Still Sitting in the Marketplace
The subtle way we avoid what might actually change us
This is a reflection for paid subscribers of Sacred & Secular.
Each day, I write reflections like this, not just to explore ideas, but to notice the places where grace quietly meets our lives.
Thank you for being here.
A couple of years ago, when I first started writing seriously, I realised something uncomfortable about myself.
I was busy reading, thinking and reflecting on things that felt important, but very little was actually changing.
I could engage with an idea, even agree with it, and still carry on exactly as I had before. It felt like growth. It even looked like attentiveness. But if I was honest, it cost me nothing.
And that is a very easy place to be.
There is a short parable Jesus tells that I have not been able to shake since I first noticed it properly. It is so brief that it can slip past unnoticed. He describes people as children sitting in the marketplace, calling out:
“We played the pipe for you, and you did not dance; we sang a dirge, and you did not mourn.”
At first, it sounds like a comment about people being hard to please. But the longer you think about it, the more it becomes clear that something else is going on.
This is not about misunderstanding.
It is about refusal.
Jesus goes on to explain what he means. John the Baptist lived a stripped-back, austere life. He fasted, withdrew, and spoke relentlessly about repentance. People dismissed him as extreme.
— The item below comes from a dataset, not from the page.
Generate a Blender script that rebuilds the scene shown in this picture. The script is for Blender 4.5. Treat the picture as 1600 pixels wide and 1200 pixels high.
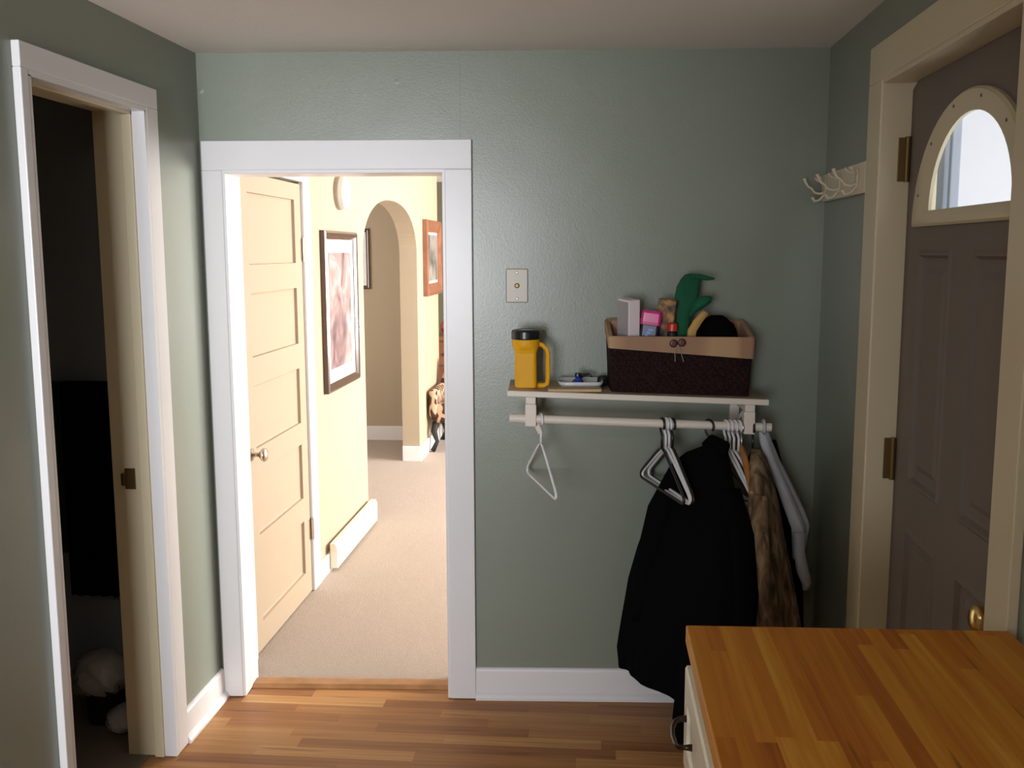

Then Jesus came and did almost the opposite. He ate and drank. He spent time at tables and celebrations. He kept company with people others avoided, and he was dismissed as indulgent.
Different approaches. Same outcome. Rejection, dressed up as critique.
The problem was not the message. It was the listener’s posture. They had already decided not to be moved.
— • —
The safety of staying untouched
This is where the parable can begin to feel uncomfortably familiar.
We live in a culture that is very good at engagement without involvement. We listen, analyse, comment, and critique, often with real insight, but from a distance that protects us from being changed.
I recognise that instinct in myself more than I would like to admit.
Scrolling past something that should probably slow me down. Agreeing with a difficult truth without letting it alter anything. Sharing something meaningful, while quietly keeping it at arm’s length.
It is possible to care deeply in a way that never quite reaches our lives.
Everything is observed. Very little is inhabited.